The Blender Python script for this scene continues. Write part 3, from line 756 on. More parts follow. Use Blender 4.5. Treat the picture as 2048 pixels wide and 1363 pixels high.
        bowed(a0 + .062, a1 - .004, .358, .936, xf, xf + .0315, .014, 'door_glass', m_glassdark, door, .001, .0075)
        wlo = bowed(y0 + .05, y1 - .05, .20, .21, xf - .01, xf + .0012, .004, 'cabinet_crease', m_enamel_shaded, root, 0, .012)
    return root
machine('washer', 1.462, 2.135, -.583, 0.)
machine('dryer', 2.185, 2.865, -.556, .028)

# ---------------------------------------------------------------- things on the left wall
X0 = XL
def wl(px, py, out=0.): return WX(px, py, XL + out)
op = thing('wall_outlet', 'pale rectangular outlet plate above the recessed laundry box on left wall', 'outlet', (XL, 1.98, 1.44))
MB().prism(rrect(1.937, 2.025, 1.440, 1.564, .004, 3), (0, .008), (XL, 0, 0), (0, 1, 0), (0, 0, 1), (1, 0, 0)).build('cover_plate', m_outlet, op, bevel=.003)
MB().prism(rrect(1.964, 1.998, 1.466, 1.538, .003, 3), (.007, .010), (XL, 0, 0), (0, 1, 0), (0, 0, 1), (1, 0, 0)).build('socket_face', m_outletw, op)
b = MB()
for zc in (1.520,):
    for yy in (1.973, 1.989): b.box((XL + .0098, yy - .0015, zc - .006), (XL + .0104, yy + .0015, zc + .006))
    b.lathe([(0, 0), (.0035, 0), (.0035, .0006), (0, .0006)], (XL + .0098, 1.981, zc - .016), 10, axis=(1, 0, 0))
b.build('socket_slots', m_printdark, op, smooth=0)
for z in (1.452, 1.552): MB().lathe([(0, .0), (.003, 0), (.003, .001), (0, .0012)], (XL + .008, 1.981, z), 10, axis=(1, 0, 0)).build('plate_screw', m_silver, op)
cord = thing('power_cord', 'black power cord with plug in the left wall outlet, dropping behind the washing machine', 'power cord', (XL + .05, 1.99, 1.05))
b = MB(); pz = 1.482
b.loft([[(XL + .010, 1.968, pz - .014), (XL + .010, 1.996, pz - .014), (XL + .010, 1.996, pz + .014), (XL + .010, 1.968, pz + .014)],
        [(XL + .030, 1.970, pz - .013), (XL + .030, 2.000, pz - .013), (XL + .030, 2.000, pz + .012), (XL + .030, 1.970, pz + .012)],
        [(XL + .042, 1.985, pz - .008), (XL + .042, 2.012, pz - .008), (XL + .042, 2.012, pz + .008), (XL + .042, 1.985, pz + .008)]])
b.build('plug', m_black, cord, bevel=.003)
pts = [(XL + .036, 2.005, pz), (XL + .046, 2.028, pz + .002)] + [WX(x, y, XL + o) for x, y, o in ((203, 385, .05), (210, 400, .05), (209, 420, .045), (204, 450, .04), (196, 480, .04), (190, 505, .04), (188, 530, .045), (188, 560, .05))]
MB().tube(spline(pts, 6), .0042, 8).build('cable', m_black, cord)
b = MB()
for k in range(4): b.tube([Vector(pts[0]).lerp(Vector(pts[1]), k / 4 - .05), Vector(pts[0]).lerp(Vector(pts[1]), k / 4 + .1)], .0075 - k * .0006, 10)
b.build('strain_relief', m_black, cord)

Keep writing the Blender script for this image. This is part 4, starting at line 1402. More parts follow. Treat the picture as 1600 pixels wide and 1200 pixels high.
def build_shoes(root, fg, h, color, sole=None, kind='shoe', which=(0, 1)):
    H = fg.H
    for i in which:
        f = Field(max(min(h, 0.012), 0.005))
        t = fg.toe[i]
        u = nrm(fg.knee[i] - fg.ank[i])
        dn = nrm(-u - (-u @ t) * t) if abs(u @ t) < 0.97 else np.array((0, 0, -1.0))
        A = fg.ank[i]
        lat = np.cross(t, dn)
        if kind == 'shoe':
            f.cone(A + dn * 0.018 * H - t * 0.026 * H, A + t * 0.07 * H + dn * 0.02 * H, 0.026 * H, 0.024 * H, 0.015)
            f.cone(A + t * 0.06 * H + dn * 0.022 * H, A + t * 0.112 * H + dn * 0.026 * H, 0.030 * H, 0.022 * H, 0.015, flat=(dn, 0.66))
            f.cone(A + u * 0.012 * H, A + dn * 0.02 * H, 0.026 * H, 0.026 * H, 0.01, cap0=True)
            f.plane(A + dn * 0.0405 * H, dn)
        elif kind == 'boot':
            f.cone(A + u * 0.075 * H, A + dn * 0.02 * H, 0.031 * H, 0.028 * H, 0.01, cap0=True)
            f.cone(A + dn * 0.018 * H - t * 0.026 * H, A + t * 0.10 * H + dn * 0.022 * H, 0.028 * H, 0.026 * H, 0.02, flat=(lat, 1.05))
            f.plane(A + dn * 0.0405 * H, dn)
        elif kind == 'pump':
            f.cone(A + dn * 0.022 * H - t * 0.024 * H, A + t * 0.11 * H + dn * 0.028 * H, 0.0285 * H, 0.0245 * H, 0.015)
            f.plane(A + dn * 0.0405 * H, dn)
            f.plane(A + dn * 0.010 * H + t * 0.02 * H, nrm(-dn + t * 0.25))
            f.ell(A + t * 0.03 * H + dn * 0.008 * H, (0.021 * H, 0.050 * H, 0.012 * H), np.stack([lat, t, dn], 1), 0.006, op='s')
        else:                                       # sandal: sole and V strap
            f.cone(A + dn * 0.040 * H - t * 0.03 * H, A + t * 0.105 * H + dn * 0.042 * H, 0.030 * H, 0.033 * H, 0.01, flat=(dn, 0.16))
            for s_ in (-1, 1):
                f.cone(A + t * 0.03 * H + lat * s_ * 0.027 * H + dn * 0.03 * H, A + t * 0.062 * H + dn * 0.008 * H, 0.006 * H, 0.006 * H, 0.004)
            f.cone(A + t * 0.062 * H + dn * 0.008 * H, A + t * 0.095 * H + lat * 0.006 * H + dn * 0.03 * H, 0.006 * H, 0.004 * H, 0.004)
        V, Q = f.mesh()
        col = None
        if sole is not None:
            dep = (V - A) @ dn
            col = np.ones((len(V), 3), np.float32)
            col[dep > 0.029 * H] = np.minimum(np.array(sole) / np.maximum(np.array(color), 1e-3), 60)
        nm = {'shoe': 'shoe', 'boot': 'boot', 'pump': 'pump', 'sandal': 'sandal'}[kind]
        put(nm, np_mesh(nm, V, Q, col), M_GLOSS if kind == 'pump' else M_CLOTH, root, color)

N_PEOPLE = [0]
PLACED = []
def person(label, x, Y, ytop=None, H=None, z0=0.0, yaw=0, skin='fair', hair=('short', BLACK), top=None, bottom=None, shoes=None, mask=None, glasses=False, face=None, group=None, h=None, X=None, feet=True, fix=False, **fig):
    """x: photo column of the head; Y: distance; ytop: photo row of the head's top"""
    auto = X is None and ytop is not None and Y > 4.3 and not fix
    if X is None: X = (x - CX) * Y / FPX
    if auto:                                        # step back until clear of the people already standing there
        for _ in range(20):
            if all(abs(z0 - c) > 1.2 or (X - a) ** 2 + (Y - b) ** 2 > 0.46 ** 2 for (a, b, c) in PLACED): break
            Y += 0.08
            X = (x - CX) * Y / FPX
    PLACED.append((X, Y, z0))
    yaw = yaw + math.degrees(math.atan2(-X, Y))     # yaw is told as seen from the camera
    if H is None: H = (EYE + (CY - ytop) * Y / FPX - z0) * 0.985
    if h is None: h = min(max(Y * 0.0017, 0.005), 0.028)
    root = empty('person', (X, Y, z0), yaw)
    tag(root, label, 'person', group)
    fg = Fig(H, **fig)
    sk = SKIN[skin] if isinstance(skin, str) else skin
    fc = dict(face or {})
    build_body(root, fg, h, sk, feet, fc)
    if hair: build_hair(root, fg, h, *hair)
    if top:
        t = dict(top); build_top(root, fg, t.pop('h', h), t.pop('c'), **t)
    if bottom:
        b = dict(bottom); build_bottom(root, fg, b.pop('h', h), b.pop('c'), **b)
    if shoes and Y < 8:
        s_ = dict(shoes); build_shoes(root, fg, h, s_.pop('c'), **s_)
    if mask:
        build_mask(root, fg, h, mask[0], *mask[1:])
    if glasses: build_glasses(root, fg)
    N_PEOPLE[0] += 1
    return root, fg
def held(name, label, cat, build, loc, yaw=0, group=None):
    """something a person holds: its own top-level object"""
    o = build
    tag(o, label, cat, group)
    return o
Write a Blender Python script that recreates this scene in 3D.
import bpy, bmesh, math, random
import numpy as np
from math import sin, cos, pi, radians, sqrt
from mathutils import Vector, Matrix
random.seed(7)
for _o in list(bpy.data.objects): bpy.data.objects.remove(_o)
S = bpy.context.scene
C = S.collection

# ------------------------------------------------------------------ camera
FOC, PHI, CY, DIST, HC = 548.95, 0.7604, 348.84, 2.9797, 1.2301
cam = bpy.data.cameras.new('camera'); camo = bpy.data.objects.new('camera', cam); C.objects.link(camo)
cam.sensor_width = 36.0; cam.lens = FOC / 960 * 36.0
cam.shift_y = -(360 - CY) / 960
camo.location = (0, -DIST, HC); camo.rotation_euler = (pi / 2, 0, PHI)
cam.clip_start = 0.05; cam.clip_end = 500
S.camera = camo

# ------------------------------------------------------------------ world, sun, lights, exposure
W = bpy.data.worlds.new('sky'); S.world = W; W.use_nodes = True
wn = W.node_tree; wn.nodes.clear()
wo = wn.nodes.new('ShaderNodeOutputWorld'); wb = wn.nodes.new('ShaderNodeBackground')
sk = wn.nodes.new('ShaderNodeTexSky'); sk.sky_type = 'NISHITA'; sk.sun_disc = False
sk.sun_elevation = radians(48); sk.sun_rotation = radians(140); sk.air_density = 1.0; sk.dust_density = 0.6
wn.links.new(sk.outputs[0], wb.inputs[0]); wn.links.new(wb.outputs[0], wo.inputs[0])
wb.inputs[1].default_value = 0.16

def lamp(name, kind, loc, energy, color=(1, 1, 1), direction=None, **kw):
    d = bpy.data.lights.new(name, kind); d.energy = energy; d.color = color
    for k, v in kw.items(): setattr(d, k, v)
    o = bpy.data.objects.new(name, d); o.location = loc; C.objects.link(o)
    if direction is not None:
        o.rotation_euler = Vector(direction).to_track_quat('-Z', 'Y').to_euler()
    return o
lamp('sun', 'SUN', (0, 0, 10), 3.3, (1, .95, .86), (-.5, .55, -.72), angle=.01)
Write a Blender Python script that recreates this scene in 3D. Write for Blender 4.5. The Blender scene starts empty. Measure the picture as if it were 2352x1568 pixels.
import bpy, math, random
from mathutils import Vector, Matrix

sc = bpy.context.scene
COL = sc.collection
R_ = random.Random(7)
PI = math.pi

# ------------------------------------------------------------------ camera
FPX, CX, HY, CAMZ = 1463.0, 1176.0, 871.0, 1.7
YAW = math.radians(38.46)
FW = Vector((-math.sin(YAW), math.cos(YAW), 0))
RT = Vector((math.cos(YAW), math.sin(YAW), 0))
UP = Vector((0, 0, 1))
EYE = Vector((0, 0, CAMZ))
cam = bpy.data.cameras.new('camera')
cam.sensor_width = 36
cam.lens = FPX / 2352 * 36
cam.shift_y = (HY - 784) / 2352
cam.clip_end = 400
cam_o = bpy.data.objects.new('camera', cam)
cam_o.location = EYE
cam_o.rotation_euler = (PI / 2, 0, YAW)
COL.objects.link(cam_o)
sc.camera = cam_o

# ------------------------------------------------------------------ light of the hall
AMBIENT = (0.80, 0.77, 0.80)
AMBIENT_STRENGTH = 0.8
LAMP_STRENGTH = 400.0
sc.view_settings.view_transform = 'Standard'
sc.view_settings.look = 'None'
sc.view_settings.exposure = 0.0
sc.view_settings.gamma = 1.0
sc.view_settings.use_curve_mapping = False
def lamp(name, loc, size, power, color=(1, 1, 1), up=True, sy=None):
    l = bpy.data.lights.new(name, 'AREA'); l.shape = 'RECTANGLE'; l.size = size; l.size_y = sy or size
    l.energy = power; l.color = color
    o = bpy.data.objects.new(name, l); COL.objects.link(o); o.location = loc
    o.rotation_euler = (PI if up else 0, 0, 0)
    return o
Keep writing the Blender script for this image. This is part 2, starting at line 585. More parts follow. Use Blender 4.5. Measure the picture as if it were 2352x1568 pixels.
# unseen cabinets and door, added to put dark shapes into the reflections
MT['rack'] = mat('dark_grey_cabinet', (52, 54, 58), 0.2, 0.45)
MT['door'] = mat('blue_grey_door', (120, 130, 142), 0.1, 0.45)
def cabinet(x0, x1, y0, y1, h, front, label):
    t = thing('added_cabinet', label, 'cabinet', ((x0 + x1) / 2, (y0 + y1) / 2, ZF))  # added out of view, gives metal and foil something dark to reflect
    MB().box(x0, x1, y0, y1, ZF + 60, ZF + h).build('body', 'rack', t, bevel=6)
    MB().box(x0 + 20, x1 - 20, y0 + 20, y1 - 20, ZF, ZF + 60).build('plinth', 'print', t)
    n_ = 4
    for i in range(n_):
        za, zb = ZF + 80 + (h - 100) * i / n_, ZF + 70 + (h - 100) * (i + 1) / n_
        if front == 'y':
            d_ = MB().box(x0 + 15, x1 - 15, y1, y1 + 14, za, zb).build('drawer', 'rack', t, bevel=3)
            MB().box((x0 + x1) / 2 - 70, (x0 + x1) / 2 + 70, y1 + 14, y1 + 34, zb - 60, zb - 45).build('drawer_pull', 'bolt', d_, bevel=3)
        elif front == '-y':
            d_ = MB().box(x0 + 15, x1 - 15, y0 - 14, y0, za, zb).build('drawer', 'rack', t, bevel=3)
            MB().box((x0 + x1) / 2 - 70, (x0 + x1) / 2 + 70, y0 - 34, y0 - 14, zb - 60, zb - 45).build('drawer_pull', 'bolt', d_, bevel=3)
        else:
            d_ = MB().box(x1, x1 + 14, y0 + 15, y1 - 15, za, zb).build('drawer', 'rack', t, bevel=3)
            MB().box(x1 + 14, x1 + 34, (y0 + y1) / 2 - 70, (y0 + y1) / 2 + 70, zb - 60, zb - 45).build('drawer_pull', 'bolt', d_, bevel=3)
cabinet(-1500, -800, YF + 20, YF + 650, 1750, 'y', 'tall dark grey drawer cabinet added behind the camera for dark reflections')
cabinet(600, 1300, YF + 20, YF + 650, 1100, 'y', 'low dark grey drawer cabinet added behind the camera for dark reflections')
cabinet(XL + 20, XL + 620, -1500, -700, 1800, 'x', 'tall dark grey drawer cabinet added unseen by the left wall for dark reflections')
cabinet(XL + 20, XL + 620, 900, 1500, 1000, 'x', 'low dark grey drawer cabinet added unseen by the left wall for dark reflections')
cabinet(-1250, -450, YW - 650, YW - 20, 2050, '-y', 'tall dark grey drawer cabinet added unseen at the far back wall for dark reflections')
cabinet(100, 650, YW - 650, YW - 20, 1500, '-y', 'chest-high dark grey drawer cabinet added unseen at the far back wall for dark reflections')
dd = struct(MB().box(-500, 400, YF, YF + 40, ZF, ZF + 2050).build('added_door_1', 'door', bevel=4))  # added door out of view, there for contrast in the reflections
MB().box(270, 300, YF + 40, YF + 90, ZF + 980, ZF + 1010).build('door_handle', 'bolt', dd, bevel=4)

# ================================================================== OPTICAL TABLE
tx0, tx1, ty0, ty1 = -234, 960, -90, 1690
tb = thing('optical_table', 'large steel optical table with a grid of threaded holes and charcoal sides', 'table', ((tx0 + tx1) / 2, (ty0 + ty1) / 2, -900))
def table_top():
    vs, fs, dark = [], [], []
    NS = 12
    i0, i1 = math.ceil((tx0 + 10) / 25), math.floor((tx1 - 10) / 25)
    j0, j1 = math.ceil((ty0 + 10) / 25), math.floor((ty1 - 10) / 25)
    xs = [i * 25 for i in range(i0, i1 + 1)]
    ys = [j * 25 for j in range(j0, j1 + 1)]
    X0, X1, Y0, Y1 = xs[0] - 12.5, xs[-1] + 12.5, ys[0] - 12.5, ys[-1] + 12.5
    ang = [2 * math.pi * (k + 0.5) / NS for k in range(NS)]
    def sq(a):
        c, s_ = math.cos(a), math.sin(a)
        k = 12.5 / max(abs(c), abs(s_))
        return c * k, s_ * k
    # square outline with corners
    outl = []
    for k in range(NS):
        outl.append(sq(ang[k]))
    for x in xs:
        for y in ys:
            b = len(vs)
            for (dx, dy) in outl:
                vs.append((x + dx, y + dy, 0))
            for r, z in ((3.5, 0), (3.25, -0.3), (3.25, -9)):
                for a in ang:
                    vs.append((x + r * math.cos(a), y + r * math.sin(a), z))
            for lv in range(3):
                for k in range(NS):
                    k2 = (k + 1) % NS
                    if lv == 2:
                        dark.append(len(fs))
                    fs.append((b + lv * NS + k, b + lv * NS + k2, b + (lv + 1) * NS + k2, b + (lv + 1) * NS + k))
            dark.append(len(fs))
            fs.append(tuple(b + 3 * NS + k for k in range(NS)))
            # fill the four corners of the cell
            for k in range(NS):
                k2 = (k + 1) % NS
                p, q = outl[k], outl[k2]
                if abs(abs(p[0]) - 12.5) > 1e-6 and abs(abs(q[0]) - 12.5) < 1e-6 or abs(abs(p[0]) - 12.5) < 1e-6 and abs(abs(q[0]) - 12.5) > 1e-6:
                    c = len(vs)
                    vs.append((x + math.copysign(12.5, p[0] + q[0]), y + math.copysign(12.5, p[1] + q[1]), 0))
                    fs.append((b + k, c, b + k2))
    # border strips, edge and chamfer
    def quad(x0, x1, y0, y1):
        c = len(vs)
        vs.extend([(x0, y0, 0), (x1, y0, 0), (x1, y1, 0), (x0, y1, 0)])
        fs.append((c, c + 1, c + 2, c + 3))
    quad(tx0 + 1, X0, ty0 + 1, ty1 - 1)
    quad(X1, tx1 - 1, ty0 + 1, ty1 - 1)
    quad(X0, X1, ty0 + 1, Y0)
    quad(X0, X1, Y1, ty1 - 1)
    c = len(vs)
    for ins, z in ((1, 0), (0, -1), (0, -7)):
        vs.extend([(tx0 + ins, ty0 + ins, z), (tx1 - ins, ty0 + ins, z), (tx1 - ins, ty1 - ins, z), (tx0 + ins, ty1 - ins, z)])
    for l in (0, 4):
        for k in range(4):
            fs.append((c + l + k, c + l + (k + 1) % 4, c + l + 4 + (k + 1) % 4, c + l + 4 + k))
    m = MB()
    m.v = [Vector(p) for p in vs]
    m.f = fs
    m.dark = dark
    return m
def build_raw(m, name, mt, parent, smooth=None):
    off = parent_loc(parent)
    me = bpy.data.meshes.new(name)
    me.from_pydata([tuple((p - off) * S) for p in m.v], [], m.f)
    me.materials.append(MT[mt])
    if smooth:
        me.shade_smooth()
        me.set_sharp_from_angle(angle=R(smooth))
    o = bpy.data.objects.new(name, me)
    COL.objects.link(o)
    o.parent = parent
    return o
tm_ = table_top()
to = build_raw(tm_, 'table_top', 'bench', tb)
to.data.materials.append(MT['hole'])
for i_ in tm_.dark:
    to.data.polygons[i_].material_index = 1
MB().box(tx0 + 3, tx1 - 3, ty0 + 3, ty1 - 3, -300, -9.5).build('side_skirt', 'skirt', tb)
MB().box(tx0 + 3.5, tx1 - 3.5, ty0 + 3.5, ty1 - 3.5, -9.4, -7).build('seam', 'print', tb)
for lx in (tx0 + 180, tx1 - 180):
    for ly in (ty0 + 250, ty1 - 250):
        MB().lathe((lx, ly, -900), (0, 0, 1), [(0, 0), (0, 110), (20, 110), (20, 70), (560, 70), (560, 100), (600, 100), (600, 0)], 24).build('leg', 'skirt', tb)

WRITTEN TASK
Working from the entries above, return all lines that contain "Write".

CORRECT RESPONSE
The Blender Python script for this scene continues. Write part 3, from line 756 on. More parts follow. Use Blender 4.5. Treat the picture as 2048 pixels wide and 1363 pixels high.
Write a Blender Python script that recreates this scene in 3D.
Write a Blender Python script that recreates this scene in 3D. Write for Blender 4.5. The Blender scene starts empty. Measure the picture as if it were 2352x1568 pixels.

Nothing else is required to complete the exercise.